By Tim Gallagher | Posted: Sunday, October 26, 2008
For Dennis Weidemann there was no higher purpose in the summer of 1979 than being in a canoe.

A canoe purchased at a garage sale. One that still carried faded images of the U.S. Bicentennial painted across it for a parade three years earlier.

But that's what carried Weidemann and three buddies from Remsen, Iowa, some 1,400 miles north to Hudson Bay. Weidemann, now 50 and living in Madison, Wis., has written a book, "This Water Goes North," to share what he, Hank Kohler, Keith Kohler and Rich Wiebke learned in 2 1/2 months in the wilderness that summer as they paddled a couple of second-hand canoes through the wilderness from a spot near Fergus Falls, Minn., to York Factory on Hudson Bay.

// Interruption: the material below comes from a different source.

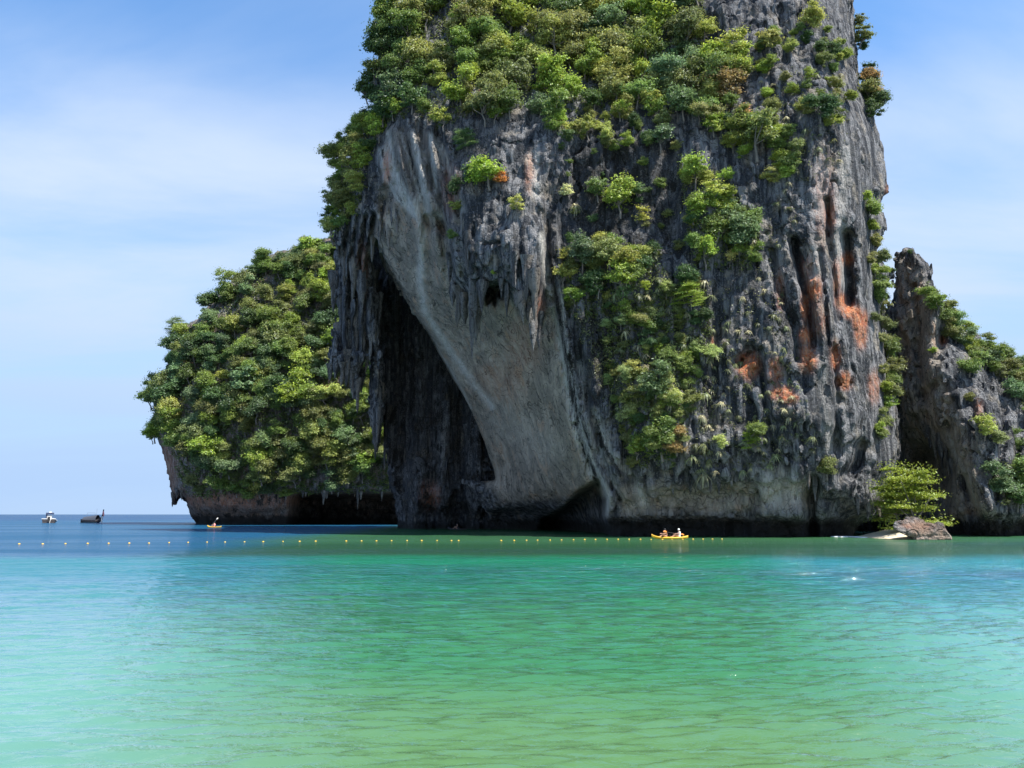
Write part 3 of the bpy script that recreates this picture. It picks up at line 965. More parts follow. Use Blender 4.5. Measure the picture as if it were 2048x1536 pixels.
def hit(tree, px, py, toward=None):
    o = Vector(CAM)
    for k in range(22):
        d = Vector(ray(px, py)).normalized()
        loc, nor, _, dist = tree.ray_cast(o, d)
        if loc is not None:
            return np.array(loc), np.array(nor)
        if toward is None:
            return None, None
        dx, dy = toward[0] - px, toward[1] - py
        L = math.hypot(dx, dy) + 1e-6
        px += dx / L * 5; py += dy / L * 5
    return None, None


ALLP = []
ORD = ['first', 'second', 'third', 'fourth', 'fifth', 'sixth', 'seventh', 'eighth', 'ninth', 'tenth', 'eleventh', 'twelfth', 'thirteenth', 'fourteenth', 'fifteenth', 'sixteenth', 'seventeenth', 'eighteenth', 'nineteenth', 'twentieth']
NAMEC = {'bright': 'bright green', 'mid': 'mid-green', 'dark': 'dark green', 'olive': 'olive', 'yellow': 'yellow-green', 'blue': 'grey-green', 'straw': 'straw-coloured', 'grass': 'pale green'}


def ordinal(n):
    return ORD[n - 1] if n <= 20 else 'twenty-' + ORD[n - 21]


def label_zones(items, noun, zone):
    """items: (object, px, py, colour); each gets its colour, the place it grows in and its turn from the left there"""
    bins = {}
    for o, x, y, c in items:
        if o is not None:
            bins.setdefault((zone(x, y), c), []).append((x, o))
    for (z, c), lst in bins.items():
        lst.sort(key=lambda q: q[0])
        for k, (x, o) in enumerate(lst):
            col = NAMEC[c]
            o['label'] = f'{col} {noun} {z}' if len(lst) == 1 else f'{ordinal(k + 1)} {col} {noun} from the left {z}'
            o['group'] = f'{noun}s {z}'


def zone_top(x, y):
    a = 'on the summit skyline' if y < 50 else 'high in summit thicket' if y < 130 else 'at summit thicket foot'
    return a + (' above the curtain' if x < 860 else ' above the smooth wall' if x < 1080 else ' above the dark wall' if x < 1290 else ' beside the bare rock')


def zone_head(x, y):
    v = 'on the headland top' if y < 640 else 'midway up the headland' if y < 800 else 'low on the headland'
    return v + (' seaward end' if x < 430 else ' centre' if x < 590 else ' beside the cave')


def zone_face(x, y):
    v = 'high on right face' if y < 330 else 'midway up right face' if y < 680 else 'low on right face'
    return v + (' near thicket' if x < 1500 else ' near orange scars' if x < 1610 else ' near right edge')


def zone_low(x, y):
    v = 'at upper' if y < 690 else 'at middle' if y < 810 else 'at bottom'
    return v + (' left' if x < 1310 else ' right') + ' of lower thicket'


def plant(tree, px, py, r, colour, name='shrub', label=None, group=None, style=None, toward=(1250, 600), parts=None, out=.3, flat=1.0, cat=None):
    """r in pixels of the photograph; stands where the line of sight meets the rock"""
    q, nor = hit(tree, px, py + .45 * r, toward)
    if q is None:
        return None
    dist = np.linalg.norm(q - CAM)
    R = r * dist / F * .98
    back = at(px, py + .45 * r, q[1])
    base = q * .62 + back * .38 if abs(back[0] - q[0]) < 4 else q
    nh = np.array([nor[0], nor[1], 0.0])
    base = base + nh * R * out * .6 - np.array([0, 0, .05 * R])
    st = style or rng.choice(['round', 'round', 'dense', 'open'])
    cm, tm = rng.choice(CROWNS[st])
    rot = Euler((rng.uniform(-.12, .12) - nor[1] * -.0 + (-.28 * nor[1] * -1 if nor[1] < 0 else 0) * -1, rng.uniform(-.12, .12) + .25 * nor[0], 0)).to_matrix() @ Matrix.Rotation(rng.uniform(0, 6.28), 3, 'Z')
    S = Matrix.Diagonal((R * rng.uniform(.9, 1.12), R * rng.uniform(.9, 1.12), R * rng.uniform(.88, 1.1) * flat))
    M = Matrix.Translation(base) @ (rot @ S).to_4x4()
    c = GREENS[colour]
    j = rng.uniform(.8, 1.3) * 1.3
    col = (c[0] * j * rng.uniform(.95, 1.14), c[1] * j * 1.1, c[2] * j * rng.uniform(.7, 1.0), 1)
    if parts is None:
        parts = r >= 22
    if parts:
        o = bpy.data.objects.new(name, None)
        COL.objects.link(o)
        o.empty_display_size = .5
        o.matrix_world = M
        k = link('crown', cm, parent=o); k.color = col
        link('trunk', tm, parent=o)
    else:
        o = bpy.data.objects.new(name, cm)
        COL.objects.link(o)
        o.matrix_world = M
        o.color = col
    tag(o, label, cat or name.split('_')[-1], group)
    ALLP.append((px, py, r))
    return o


def tuft(tree, px, py, r, colour, label, group, name='grass_tuft'):
    q, nor = hit(tree, px, py, (1250, 600))
    if q is None:
        return None
    R = 1.25 * r * np.linalg.norm(q - CAM) / F
    o = bpy.data.objects.new(name, rng.choice(TUFTS))
    COL.objects.link(o)
    o.matrix_world = Matrix.Translation(q + nor * R * .25) @ Euler((.5, 0, rng.uniform(-.5, .5))).to_matrix().to_4x4() @ Matrix.Rotation(rng.uniform(0, 6.28), 4, 'Z') @ Matrix.Diagonal((R, R, R, 1))
    c = GREENS[colour]
    j = rng.uniform(.75, 1.25)
    o.color = (c[0] * j, c[1] * j, c[2] * j, 1)
    tag(o, label, 'grass', group)
    return o


def scatter(poly, n, rmin, rmax, gap, tries=60):
    xs = [p[0] for p in poly]; ys = [p[1] for p in poly]
    got = []
    for _ in range(n * tries):
        if len(got) >= n:
            break
        x, y = rng.uniform(min(xs), max(xs)), rng.uniform(min(ys), max(ys))
        r = rng.uniform(rmin, rmax)
        if poly_dist(poly, np.array([x]), np.array([y]))[0] < 0:
            continue
        if any((x - a) ** 2 + (y - b) ** 2 < (gap * (r + c) / 2) ** 2 for a, b, c in got):
            continue
        got.append((x, y, r))
    return sorted(got, key=lambda q: q[1])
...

Weidemann will present a slide show at 7 p.m. Tuesday at the Wilbur Aalfs Main Library in Sioux City in conjunction with Book People, where readers may find the book.

Why write it now?

"For many years we were content to keep it to ourselves," says Weidemann. "And then three years ago I was speaking to a friend who has heard me talk about it before. He asked em to stop because he wanted to call his grandkids over to listen. It occurred to me that adventure isn't just for the people who were there; it should be shared.

"I'm hoping the book now will give people the motivation to go and live out their dreams."

This "dream" was nearly a nightmare more than once. On the third day of the trek, Wiebke and Weidemann were pinned in the water below a dam, the result of a tree impeding their progress.

"We got lucky," he recalled. "The canoe filled with water and it was then heavy enough to push the branches through, taking us with it."

The title is traced to a fishing trip Hank Kohler took with his father from Remsen to a spot near East Leaf Lake, Minn., nearly four decades ago. Hank's dad asked him where they water flowed.

"Like all good Iowans, Hank told his dad the water flowed south into the Mississippi River and eventually to the Gulf of Mexico," said Weidemann.

His father corrected him, and told him this water ran north to Hudson Bay. The seed for a dream was planted at that moment. As a 21-year--old Kohler and three buddies attacked it, seeing for themselves where the water went.

Where are they now?
Here's what the four men who took canoes to York Factory in 1979 are up to now:
Dennis Weidemann, an author in Madison, Wis;
Rich Wiebke, a stay-at-home dad in Salt Lake City, Utah;
Keith Kohler, a researcher at the Iowa State University Soil Tilth lab;
Hank Kohler, owner of Happy Joe's restaurant in Ames, the very restaurant he left in 1979 to embark on this adventure.